It's been a while since I've written. Well, since I've written here. I've been busy being a kid and letting the inspiration flow in other streams of my consciousness.
Today is the final day of my write-a-thon for Children in Need. I signed up for it on a writers' forum I am part of and the challenge was set thus: November 1st to November 19th, write poems, flashes and short stories using a variety of prompts. I dedicated myself to posting one poem, story or flash every day. If not, how would it be a marathon of writing? The prompts varied from titles, words to be used, dialogue to be included and situations, themes and objects set. I didn't think I would find space and time in those nineteen days of my life to complete it, but I am glad to say that, posting my last write late last night (I know, how geeky, to cross the line before all others!) I fulfilled it. Some stories are better than others, some poems more poignant than others. I tried to accomplish a variety of themes and situations and use comedy, sadness, happiness, death, life and love as broadly as possible.
Something which happened to me during this process surprised and delighted me. Each night, before the write the next day, I would choose and set the prompt I was going to roll with. So, after writing the story The Break (prompt: location is a back alley; theme is hope; a lighter is a significant object) on November 12th, I immediately chose a prompt for November 13th. In that case it was Tell Me Later. That night, the connotations of the words, the situations in which they might be used, all the meanings these combinations could have started sprawling through my brain. What was incredible was how quickly I was able to let my mind wander, after a completely different creative process, into completely different directions. I realised that creativity is something that is living and breathing in us every day. And sometimes it only needs one little word to spill out...

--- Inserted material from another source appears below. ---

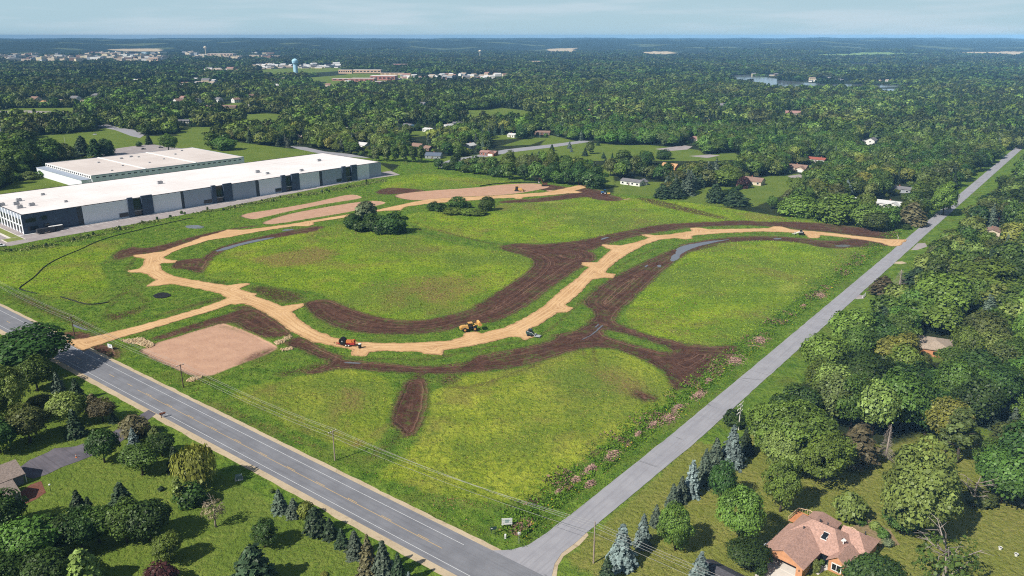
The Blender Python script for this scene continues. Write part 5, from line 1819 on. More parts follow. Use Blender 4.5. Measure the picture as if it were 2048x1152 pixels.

This experience, while rewarding (and I've been raising money for the Children in Need from my kind friends and family as well) has also been an education. I have proved to myself that, even with time constraints, I can write most days around running, working and living. (Actually, they should be in reverse order!) But the bigger picture I see is that the muse is inside me, outside me, everywhere, everyday. These stories, flashes and poems have let me be my inner child again, putting pen to paper and seeing where the stories and words go. The other side of this coin has been interesting, too: putting a completely formed idea down on paper, keeping true to it until the end and then editing it into a readable piece of prose or poetry. Once I was on the tube on the way home from the office and I had to write down the opening paragraph there and then amongst the sports pages. When there is so much inspiration and ideas, you have to find a way to grab one and hold onto it. It's no wonder so many writers sleep with a pad and pen by their bedside. It's cold when you have to get up in the darkness and search for them to get that phrase, title, line down concretely.
Anyway, so now I am free from my write-a-thon, I must stand by the words here and continue letting my muse work its way onto the computer screen in written form. I must let my childish tendencies to play with words and situations be allowed to run riot. And I must keep trying to find an audience.
Invention is all part of a kid's world. For the last nineteen days, I've been there; inventing, concocting and discovering. There has been the pressure of deadline, meeting a personal target, and it's important to remember that. Keeping the flow means movement and when you write, this only happens through time and to time. The result is in the process.
It's not child's play, but it does keep writer's block at bay.